MXenes enhance electrocatalytic water electrolysis of NiFe layered double hydroxides through bifunctional heterostructuring

Abstract

Transition metal-based layered double hydroxides (TM-LDHs) are among the most promising catalytic materials for the electrochemical reactions involved in energy conversion and storage technology. We systematically investigate NiFe-LDH-based electrocatalysts toward application in water electrolysis. We start with the highly accurate advanced density functional theory description of NiFe-LDH’s fundamental properties, and demonstrate that coupling spin-polarized p-band or d-band center model with the Gibbs free energy calculations explains NiFe-LDH’s oxygen evolution reaction (OER) mechanism.
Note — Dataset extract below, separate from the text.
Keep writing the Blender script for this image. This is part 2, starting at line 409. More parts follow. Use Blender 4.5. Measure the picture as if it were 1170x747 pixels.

By involving the related transition states, the reversible oxygen vacancy assisted reaction mechanism has been directly observed and motivated by the high spin transition metal impurity which is further confirmed by time-consuming hybrid functional method. To further facilitate the electrocatalytic activity of NiFe-LDH, we study NiFe-LDH/MXenes heterostructures where the essential semiconductor-to-metallic transition takes place by the additional Ti-3d orbitals and the interfacial non-covalent interaction between the two catalysts. On the basis of calculated results, we propose a link between microscopic properties and macroscopic electrocatalytic kinetics of heterogenous electrocatalysts. Accurately describing the electronic and magnetic structures of electrocatalysts leads us to a step-by-step process for tailoring desired electrocatalytic property, especially for the high spin state contained TM-LDHs. A descriptor based on combination of the calculated d-band center of transition metal and p-band center of oxygen is the key to predicting electrochemical activity and stability of oxides electrocatalyst. From our results, we establish a design strategy for NiFe-LDH-based bifunctional electrocatalyst fabrication.